Could Lobbying Disclosure At Boeing Have Prevented Oversight Lapses That Led To Fatal Crashes?

Boeing is one of the biggest corporate spenders on federal lobbying, spending over $166 million since 2010, and Boeing’s reputation and financial health remain at serious risk in the wake of two fatal crashes of its 737 MAX.

Serious questions have been raised about whether Boeing’s lobbying led to relaxed Federal Aviation Administration (FAA) oversight, including long-standing concerns about industry capture of the FAA, from lobbying.  Boeing spends millions lobbying Congress and federal agencies each year, with a revolving door between it and the FAA.

Shareholders who have asked Boeing to improve its lobbying disclosure each year from 2014 to 2019 can only wonder if Boeing’s lack of lobbying transparency, disclosure, and oversight were the major factors that contributed to this public relations and regulatory nightmare.

Reputation Matters

Corporate reputation is an important component of shareholder value. Companies with a high reputation rank perform better financially than lower ranked companies, and executives find it is much harder to recover from a reputational failure than to build and maintain reputation. Without transparency, corporate lobbying can present reputational risk that harms shareholder value. 

In the case of Boeing and its undisclosed trade association payments, Boeing management is getting a crash course in reputational crisis management, and Boeing shareholders are getting a close-up view of what happens when a system of proper board oversight and lobbying spending transparency are missing. Proponents of lobbying disclosure are left to wonder why Boeing and its board were so opposed to disclosure that might have mitigated this unfolding disaster.

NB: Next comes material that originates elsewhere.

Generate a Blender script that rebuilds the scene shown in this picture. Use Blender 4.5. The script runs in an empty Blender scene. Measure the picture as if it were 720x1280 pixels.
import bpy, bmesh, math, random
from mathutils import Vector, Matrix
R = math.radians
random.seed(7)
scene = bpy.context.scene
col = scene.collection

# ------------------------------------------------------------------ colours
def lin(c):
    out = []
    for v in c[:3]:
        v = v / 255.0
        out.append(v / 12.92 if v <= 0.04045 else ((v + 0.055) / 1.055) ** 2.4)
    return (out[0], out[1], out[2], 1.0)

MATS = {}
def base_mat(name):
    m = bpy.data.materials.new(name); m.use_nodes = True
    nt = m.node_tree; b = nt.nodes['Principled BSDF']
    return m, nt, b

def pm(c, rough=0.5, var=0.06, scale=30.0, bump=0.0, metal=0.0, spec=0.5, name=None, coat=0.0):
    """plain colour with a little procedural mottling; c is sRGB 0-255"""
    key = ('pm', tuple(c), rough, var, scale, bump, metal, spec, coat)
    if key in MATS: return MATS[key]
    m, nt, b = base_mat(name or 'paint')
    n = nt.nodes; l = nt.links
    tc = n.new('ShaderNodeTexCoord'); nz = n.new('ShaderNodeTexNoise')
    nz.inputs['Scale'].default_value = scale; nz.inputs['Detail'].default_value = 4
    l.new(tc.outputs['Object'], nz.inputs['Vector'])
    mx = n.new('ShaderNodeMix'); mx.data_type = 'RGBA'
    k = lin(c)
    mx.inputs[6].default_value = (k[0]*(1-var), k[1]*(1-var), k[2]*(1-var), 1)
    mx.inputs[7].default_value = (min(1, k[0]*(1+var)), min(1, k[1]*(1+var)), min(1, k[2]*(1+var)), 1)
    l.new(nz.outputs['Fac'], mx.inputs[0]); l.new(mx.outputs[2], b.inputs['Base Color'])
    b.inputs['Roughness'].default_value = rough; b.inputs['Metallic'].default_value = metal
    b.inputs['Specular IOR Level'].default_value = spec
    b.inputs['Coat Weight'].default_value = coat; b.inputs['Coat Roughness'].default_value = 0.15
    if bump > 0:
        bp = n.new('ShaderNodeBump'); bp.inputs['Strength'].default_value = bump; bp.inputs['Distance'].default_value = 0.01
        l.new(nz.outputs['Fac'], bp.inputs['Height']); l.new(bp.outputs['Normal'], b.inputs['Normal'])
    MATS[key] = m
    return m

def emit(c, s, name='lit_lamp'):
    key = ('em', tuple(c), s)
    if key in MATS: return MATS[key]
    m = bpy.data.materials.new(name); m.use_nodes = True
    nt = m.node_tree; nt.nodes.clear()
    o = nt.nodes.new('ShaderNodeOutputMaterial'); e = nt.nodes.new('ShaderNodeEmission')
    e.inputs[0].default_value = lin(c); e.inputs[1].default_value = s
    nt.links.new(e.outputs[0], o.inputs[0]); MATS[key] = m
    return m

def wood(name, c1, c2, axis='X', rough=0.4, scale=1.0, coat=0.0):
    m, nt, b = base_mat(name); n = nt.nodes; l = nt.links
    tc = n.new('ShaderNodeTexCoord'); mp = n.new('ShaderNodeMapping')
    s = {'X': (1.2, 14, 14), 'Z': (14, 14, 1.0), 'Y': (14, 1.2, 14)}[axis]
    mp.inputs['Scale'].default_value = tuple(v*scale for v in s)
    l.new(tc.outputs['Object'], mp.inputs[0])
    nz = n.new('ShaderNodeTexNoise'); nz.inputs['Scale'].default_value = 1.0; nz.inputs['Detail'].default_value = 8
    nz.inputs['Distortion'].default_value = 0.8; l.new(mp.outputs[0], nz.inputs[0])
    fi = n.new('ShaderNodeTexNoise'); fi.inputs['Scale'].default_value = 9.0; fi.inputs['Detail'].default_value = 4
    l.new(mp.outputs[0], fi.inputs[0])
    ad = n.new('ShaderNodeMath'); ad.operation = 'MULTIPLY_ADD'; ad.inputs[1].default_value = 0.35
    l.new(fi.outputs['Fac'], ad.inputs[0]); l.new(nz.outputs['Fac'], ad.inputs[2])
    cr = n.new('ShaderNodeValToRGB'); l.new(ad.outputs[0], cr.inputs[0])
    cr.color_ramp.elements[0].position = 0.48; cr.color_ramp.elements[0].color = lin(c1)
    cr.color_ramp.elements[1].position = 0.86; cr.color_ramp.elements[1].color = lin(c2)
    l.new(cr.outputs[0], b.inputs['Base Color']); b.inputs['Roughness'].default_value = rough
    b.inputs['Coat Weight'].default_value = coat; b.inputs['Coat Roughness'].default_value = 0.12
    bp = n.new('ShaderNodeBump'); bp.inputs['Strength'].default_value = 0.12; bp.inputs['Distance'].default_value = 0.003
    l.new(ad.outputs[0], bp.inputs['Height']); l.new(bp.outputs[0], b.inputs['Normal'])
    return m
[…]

2020 Lobbying Disclosure Campaign

For 2020, the investor campaign for lobbying disclosure continues to focus on corporate political responsibility, with a concentration on climate change lobbying in many cases. Approximately 40 proposals have been filed asking companies to disclose their federal and state lobbying, trade association payments, and support for the American Legislative Exchange Council (ALEC), which has drafted thousands of legislative bills supporting corporate special interests.

Corporate lobbying provides decision-makers with valuable insights and data, but it also leads to undue influence, unfair competition, and regulatory capture. In the United States, more than $3.4 billion was spent on federal lobbying in 2019, and over $1 billion is spent yearly to lobby at the state level, where disclosure is less robust. Trade associations spend hundreds of millions of dollars annually lobbying indirectly on behalf of companies. 

A major concern for investors is companies lobbying, often through their trade associations, for policies that directly contradict company public positions. For example, many companies that support addressing climate change belong to the Chamber of Commerce, which opposed the Paris Agreement and has spent $1.583 billion on lobbying since 1998, or to ALEC, which also undermines climate change regulations.

The 2020 proposals focus on companies that lobby heavily at the federal and state levels, do not disclose their trade associations lobbying payments, and are members of ALEC. In addition to climate lobbying, the proposals also target lobbying misalignments on drug pricing, net neutrality, opioids, sick leave, shareholder rights, tobacco, and worker safety.